Photo: Christophe Raynaud de Lage

Where to start with a show like The Confessions? It’s far from a conventional play – we’re not here to see a straightforward story, a snapshot into a moment in time with everything nicely wrapped up two hours later. Instead, The Confessions is based on the life of Alice, who is the mother of the play’s writer Alexander Zeldin. We’re essentially navigating her life story here, told from the moment she graduates high school in Australia in 1943 through to a near present-day London. Alice considers herself to have lived an ordinary, unremarkable life; The Confessions explores the idea that everybody has a story worth sharing.

The result is a play that is both intimate and epic. All of the action – with a couple of notable exceptions – feels somewhat pedestrian, almost mundane: the majority of scenes play out in kitchens, dining rooms and living rooms in Alice’s various abodes through the decades. We meet her friends, her relatives, her love interests, we’re privy to their conversations and their arguments. Yet the sheer scale of the show – attempting to condense the key moments of multiple decades into two hours (straight through, no interval) makes everything seem altogether much bigger.

What this play does extremely effectively is challenge us with ethical dilemmas. In amongst all the day-to-day activity there are a handful of hard-hitting scenes: although we don’t witness an episode of abuse, we become aware that it’s happening, and we see the aftermath and how everyone reacts to what’s just happened, which challenged us as an audience to consider how we might react.
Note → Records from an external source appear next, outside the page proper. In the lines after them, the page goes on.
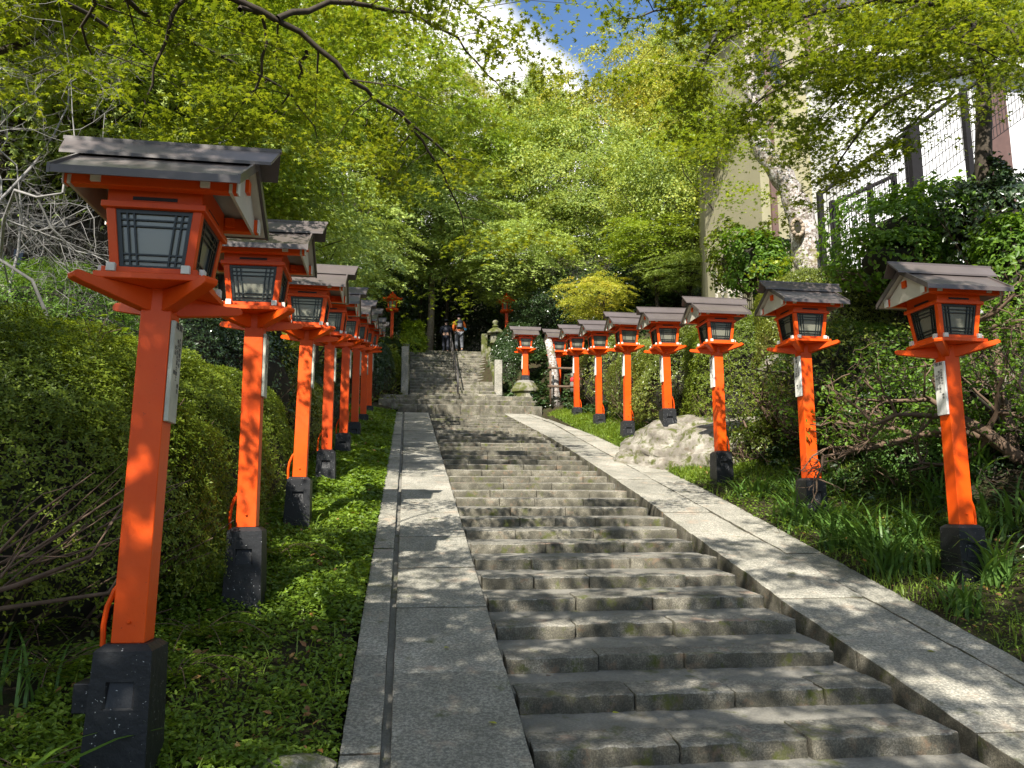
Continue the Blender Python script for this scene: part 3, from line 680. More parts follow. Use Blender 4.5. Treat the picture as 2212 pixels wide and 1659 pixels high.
def pillar(label, px0, px1, pt, pb, Y, cap=True, moss=False):
    a = at((px0+px1)/2, pb, Y); w = (at(px1, pb, Y)-at(px0, pb, Y)).x; h = at(px0, pt, Y).z-a.z
    o = link('stone_pillar', npmesh('stone_pillar', *block(-w/2, w/2, -w/2, w/2, -.2, h, .1, .006, .02, int(px0))), M['moss_stone'] if moss else M['slab'], smooth=True); o.location = a
    tag(o, label, 'pillar', 'stone gate pillars of the upper stairs'); return a, w, h
pillar('plain stone pillar at the left foot of the upper stairs', 865.5, 881, 749, 856, 31.6)
pillar('plain stone pillar at the right foot of the upper stairs', 1068, 1084, 778, 845, 32.0)
pillar('mossy newel post at the top right of the upper stairs', 1039.5, 1052, 722, 800, 36.6, moss=True)
# mossy balustrade wall on the right of the upper flight
def side_wall(label, x0, x1, moss=True):
    parts = []; n = 11
    for i in range(n):
        y0 = 31.9+i*.46; z = 6.35+.5*(y0-31.9)
        parts.append(block(x0+rnd.uniform(-.03, .03), x1, y0, y0+.45, z-.9, z+.42+rnd.uniform(-.05, .08), .12, .03, .05, 700+i))
    V, F = joinVF(parts); tag(link('stone_wall', npmesh('stone_wall', V, F), M['moss_stone'], smooth=True), label, 'wall')
side_wall('low mossy stone wall climbing along the right of the upper stairs', 3.64, 3.95)
side_wall('low stone wall climbing along the left of the upper stairs', -.22, .10)
# handrail
def handrail():
    T = empty('handrail', (2.05, 31.2, 6)); tag(T, 'dark metal handrail running up the middle of the upper stairs', 'handrail')
    pts = [(0, .0, .02), (0, .12, .75), (0, .3, .95)]+[(0, .3+.5*i, .95+.229*i) for i in range(1, 13)]
    rail = MB().tube([(0, .0, .02), (0, .15, .82)]+[(0, .3+5.9*i/8, .95+5.9*.5*i/8) for i in range(9)], .03, 8).build('rail', M['roof_dark'], T, smooth=True)
    for i in range(5):
        y = .5+1.35*i; MB().tube([(0, y, -.05+.5*y), (0, y, .8+.5*y)], .022, 8).build('rail_post', M['roof_dark'], T, smooth=True)
handrail()

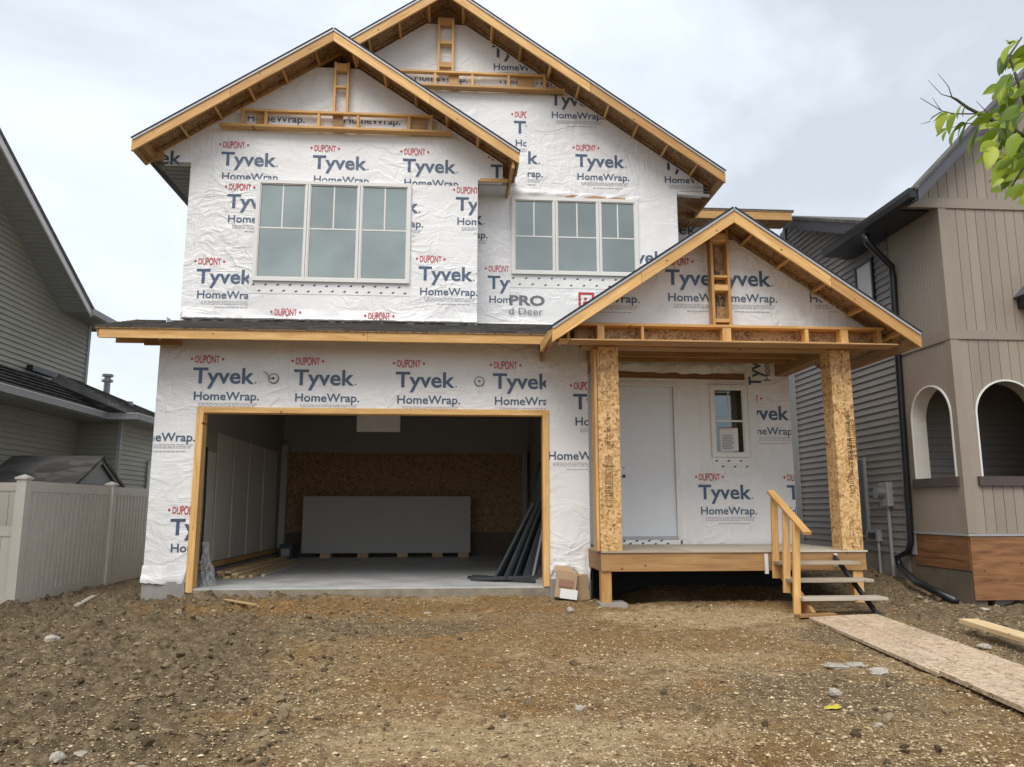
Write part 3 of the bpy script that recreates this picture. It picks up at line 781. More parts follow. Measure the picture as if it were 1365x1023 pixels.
# flashing tape with dotted print under the windows
def dotted_tape(parent, Y, x0, x1, z0, z1, step=.19):
    t = box('flashing_tape', x0, x1, Y - .005, Y + .002, z0, z1, 'tape_white', parent)
    mb = MB(); rn = random.Random(5); n = int((x1 - x0) / step)
    for r in range(2):
        for i in range(n):
            x = x0 + (i + .35 + .5 * r) * step; z = z1 - (z1 - z0) * (.27 + .48 * r) + rn.uniform(-.006, .006)
            a = .028; c_ = .013
            if x + a < x1: mb.add([(x - a, Y - .0065, z - c_), (x + a * .4, Y - .0065, z - c_ * 1.0), (x + a, Y - .0065, z + c_), (x - a * .3, Y - .0065, z + c_)], [(0, 1, 2, 3)])
    return mb.obj('tape_print', 'print_black', t, kind='stuff')
dotted_tape(H, LW, -3.28, -.75, 4.44, 4.632)
dotted_tape(H, RW, .86, 3.05, 4.80, 5.022, .22)
# vertical tape lines / wrap lap seams (thin raised sheets)
def lap(parent, Y, x0, x1, z0, z1, o=.004): return box('wrap_lap', x0, x1, Y - o, Y + .001, z0, z1, 'house_wrap', parent)
lap(H, 0, 1.362, 1.95, .42, 1.72, .004); lap(H, LW, -3.28, -.75, 6.32, 6.36, .004)
lap(H, LW, -.765, .30, 4.02, 6.28, .0035); lap(H, RW, .33, .89, 4.08, 5.28, .0035); lap(H, RW, 3.12, 3.81, 5.1, 6.35, .0035)
lap(H, LW, -4.29, -3.30, 4.02, 6.20, .0035)
# curled wrap edge above the right windows, with bare wood strip
stick('header_strip', (.84, RW - .012, 6.50), (2.9, RW - .012, 6.425), .02, .05, 'lumber_treated', H)
mb = MB(); n = 30
vs = []
for j in range(5):
    for i in range(n + 1):
        t = i / n; x = .78 + 2.35 * t; z = 6.60 - .14 * t ** .5; c0 = (1 - t) ** 1.5
        vs.append((x, RW - .012 - .05 * c0 * sin(j / 4 * pi) - .012 * sin(x * 14 + j), z + .035 - j * .022 * (1 + c0)))
mesh('wrap_flap', vs, [(j * (n + 1) + i, j * (n + 1) + i + 1, (j + 1) * (n + 1) + i + 1, (j + 1) * (n + 1) + i) for j in range(4) for i in range(n)], 'house_wrap', H, smooth=True)
# torn lower edge of the wrap on the shingles, with black underlay showing
def torn_edge(parent, Y, x0, x1, z, seed):
    rn = random.Random(seed); n = int((x1 - x0) / .06); vs, fs = [], []
    for i in range(n + 1):
        x = x0 + (x1 - x0) * i / n; bz = z - .03 - rn.random() * .035
        vs += [(x, Y - .006, z + .16), (x, Y - .02 - .012 * sin(x * 7), z + .05), (x, Y - .045 - rn.random() * .03, bz)]
    for i in range(n): fs += [(i * 3, i * 3 + 3, i * 3 + 4, i * 3 + 1), (i * 3 + 1, i * 3 + 4, i * 3 + 5, i * 3 + 2)]
    mesh('wrap_flap', vs, fs, 'house_wrap', parent)
    mesh('underlay_strip', [(x0, Y - .004, z + .02), (x1, Y - .004, z + .02), (x1, Y - .10, z - .035), (x0, Y - .10, z - .035)], [(0, 1, 2, 3)], 'black_metal', parent)
torn_edge(H, LW, -4.26, .31, 4.03, 4)
torn_edge(H, RW, .32, 2.2, 4.14, 9)

# ---- porch wall, door and small window
DW = 1.0
DX0, DX1, DZ0, DZ1 = 2.60, 3.56, .60, 3.10
door_wall = prism('porch_wall', [(1.97, .30), (DX0 - .05, .30), (DX0 - .05, DZ1 + .05), (DX1 + .06, DZ1 + .05), (DX1 + .06, .30), (5.515, .30), (5.515, 3.62), (1.97, 3.62)], 'y', DW, DW + .16, 'house_wrap', H)
door = box('front_door', DX0 + .02, DX1 - .015, DW + .045, DW + .09, DZ0 + .06, DZ1 - .03, 'door_white', H)
fr = MB(); fr.box(DX0 - .05, DX0 + .015, DW - .015, DW + .12, DZ0, DZ1 + .05); fr.box(DX1 - .012, DX1 + .06, DW - .015, DW + .12, DZ0, DZ1 + .05); fr.box(DX0 + .015, DX1 - .012, DW - .015, DW + .12, DZ1 - .025, DZ1 + .05)
fr.obj('door_frame', 'vinyl_white', H)
box('door_threshold', DX0 + .016, DX1 - .013, DW - .05, DW + .12, DZ0 + .02, DZ0 + .058, 'drip_edge', H)
kn = PY(831, 635, DW + .03)
for k, z in enumerate((kn.z, PY(831, 624, DW).z)):
    bm = bmesh.new(); bmesh.ops.create_cone(bm, segments=16, radius1=.028 if k == 0 else .018, radius2=.028 if k == 0 else .018, depth=.02, cap_ends=True, matrix=Matrix.Translation((kn.x + .01, DW + .042, z)) @ Matrix.Rotation(pi / 2, 4, 'X'))
    me = bpy.data.meshes.new('knob_hole'); bm.to_mesh(me); bm.free(); me.materials.append(MATS['black_metal' if k == 0 else 'metal_grey']); link(bpy.data.objects.new('knob_hole', me), door)
dotted_tape(H, DW - .03, DX0 + .0, DX1 + .02, .53, .615, .2)
stick('header_strip', (2.3, DW - .02, 3.27), (4.75, DW - .02, 3.25), .03, .10, 'plywood_brown', H)
box('backing_board', 2.0, 2.55, DW - .012, DW - .002, .55, 3.45, 'door_white', H)
w3 = window(H, DW, None, (), .44, (4.15, 4.765, 1.925, 3.105), gmat='window_glass_dark', fw=.065, muntin=False)
box('muntin', 4.22, 4.70, DW - .024, DW - .0125, 2.50, 2.53, 'vinyl_white', w3)
box('muntin', 4.455, 4.470, DW - .020, DW - .0125, 2.53, 3.02, 'vinyl_white', w3)
sg = box('paper_sign', 4.30, 4.60, DW - .016, DW - .0125, 2.02, 2.40, 'label_white', w3)
words(w3, 'CAUTION', DW, 957, 571, .24, .045, 'print_red', 0, off=.019, name='sign_print')
mb = MB()
for i in range(9): mb.add([(4.325, DW - .0175, 2.28 - i * .028), (4.325 + random.uniform(.15, .25), DW - .0175, 2.28 - i * .028), (4.325 + .2, DW - .0175, 2.292 - i * .028), (4.325, DW - .0175, 2.292 - i * .028)], [(0, 1, 2, 3)])
mb.obj('sign_lines', 'print_grey', w3)
dotted_tape(H, DW, 4.16, 4.85, 1.72, 1.915, .2)
box('flashing_tape', 4.80, 4.93, DW - .008, DW + .001, 1.70, 3.12, 'tape_white', H)
box('flashing_tape', 3.98, 4.12, DW - .0085, DW + .001, 1.70, 3.12, 'tape_white', H)
# loose wrap roll draped over the header
vs = []; n = 36
for j in range(9):
    for i in range(n + 1):
        x = 2.0 + 2.75 * i / n; s = j / 8
        vs.append((x, DW - .02 - .07 * sin(s * pi) * (1 + .4 * sin(x * 5)) - .012 * sin(x * 17 + j), 3.56 - .26 * s - .03 * sin(x * 2.1) * s))
mesh('wrap_flap', vs, [(j * (n + 1) + i, j * (n + 1) + i + 1, (j + 1) * (n + 1) + i + 1, (j + 1) * (n + 1) + i) for j in range(8) for i in range(n)], 'wrap_loose', H, smooth=True)

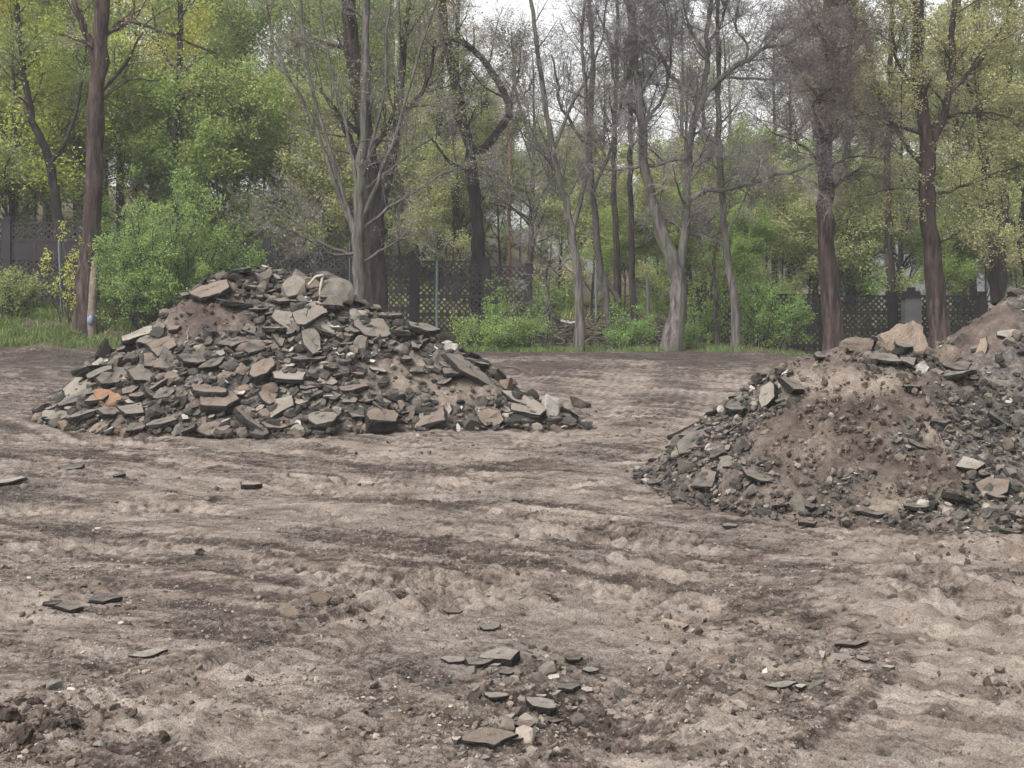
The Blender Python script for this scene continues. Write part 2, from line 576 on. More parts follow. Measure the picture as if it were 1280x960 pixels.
# ------------------------------------------------------------------ earth cores of the heaps
def heap_material():
    m, nt, out = mat('heap_earth')
    tc = N(nt, 'TexCoord').outputs['Object']
    n1 = tex(nt, tc, 2.2, 6, 0.65)
    n2 = tex(nt, tc, 18, 5, 0.7)
    n3 = tex(nt, tc, 70, 3, 0.7)
    earth = ramp(nt, n1.outputs[0], [(0.36, (0.052, 0.039, 0.034)), (0.5, (0.096, 0.074, 0.062)), (0.66, (0.148, 0.118, 0.101))])
    sand = ramp(nt, n1.outputs[0], [(0.36, (0.126, 0.102, 0.083)), (0.64, (0.237, 0.196, 0.161))])
    c = mix(nt, N(nt, 'Attribute', attribute_name='sand').outputs['Fac'], earth, sand)
    grit = ramp(nt, n2.outputs[0], [(0.36, (0.035, 0.033, 0.031)), (0.64, (0.145, 0.135, 0.125))])
    c = mix(nt, N(nt, 'Attribute', attribute_name='grit').outputs['Fac'], c, grit)
    c = mix(nt, 0.7, c, mix(nt, 1.0, c, ramp(nt, n2.outputs[0], [(0.3, (0.6,) * 3), (0.7, (1.35,) * 3)]), 'MULTIPLY'))
    c = mix(nt, 0.5, c, mix(nt, 1.0, c, ramp(nt, n3.outputs[0], [(0.3, (0.6,) * 3), (0.7, (1.4,) * 3)]), 'MULTIPLY'))
    ad = N(nt, 'Math', operation='ADD')
    L(nt, n2.outputs[0], ad.inputs[0])
    L(nt, n3.outputs[0], ad.inputs[1])
    bsdf(nt, out, c, 0.95, ad.outputs[0], 0.8, 0.025, 0.1)
    return m


def to_px(x, y, z):
    return CX + x / y * F, HOR + (CAMH - z) / y * F


def blob(px, py, cx, cy, rx, ry):
    return np.exp(-((px - cx) / rx) ** 2 - ((py - cy) / ry) ** 2)


def bare(name, x, y, z):
    """0 = covered in broken pieces, 1 = bare earth; and how sandy the earth is"""
    px, py = to_px(x, y, z)
    n = fbm(x * 1.6, y * 1.6, 3, 211) * 0.5
    if name == 'left':
        e = np.maximum(blob(px, py, 255, 388, 75, 42), 0.6 * blob(px, py, 240, 425, 65, 28))
        s = np.maximum(blob(px, py, 505, 468, 62, 30), 0.9 * blob(px, py, 560, 490, 55, 26))
        b = np.maximum(e, s)
    elif name == 'right':
        e = np.maximum.reduce([blob(px, py, 1080, 500, 120, 62), blob(px, py, 1040, 565, 120, 62), blob(px, py, 1120, 600, 100, 50),
                               0.8 * blob(px, py, 1020, 465, 60, 25)])
        s = np.maximum.reduce([blob(px, py, 1060, 480, 90, 22), 0.9 * blob(px, py, 1120, 620, 70, 28), 0.6 * blob(px, py, 1150, 540, 60, 30)])
        b = np.maximum(e, s)
    else:
        e = blob(px, py, 1235, 410, 45, 40)
        s = 0.1 * e
        b = e
    return np.clip(sst(0.25, 0.75, b + n), 0, 1), np.clip(sst(0.25, 0.8, s + n * 0.8), 0, 1)


def build_heap(name, x0, x1, y0, y1, step, label):
    xs, ys = np.arange(x0, x1, step), np.arange(y0, y1, step)
    X, Y = np.meshgrid(xs, ys)
    x, y = X.ravel(), Y.ravel()
    h = heap_h(name, x, y)
    bg = base_ground(x, y)
    z = bg + np.where(h > 0, h, h * 0.8)
    b, s = bare(name, x, y, z)
    i = np.arange(len(x)).reshape(X.shape)
    f = np.stack([i[:-1, :-1], i[:-1, 1:], i[1:, 1:], i[1:, :-1]], -1).reshape(-1, 4)
    f = f[(h[f] > -0.16).any(1)]
    used, inv = np.unique(f, return_inverse=True)
    f = inv.reshape(-1, 4)
    me = mesh_np('earth_heap', np.c_[x, y, z][used], [f], [M['heap']], smooth=True,
                 attrs={'sand': s[used], 'grit': ((1 - b) * 0.6 * sst(0.02, 0.25, h))[used]})
    props(obj('earth_heap', me), label, 'dirt heap')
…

There’s also a poignant, private moment of grief which takes an absurd, almost comedic turn – again we considered how we might handle that situation as it unfolded.

We would say, however, that we felt something of a disconnect with what was happening on stage – with so many events condensed into such a short timeframe, it’s difficult to invest too much emotionally in any character apart from Alice herself.  Having an older Alice (Amelda Brown) present almost throughout, observing and commenting on the action, while the younger Alice (Eryn Jean Norvill) plays out each scene is an excellent device. However we left feeling that The Confessions presents a clever consideration of an ordinary life, but not a compelling story that we were invested in.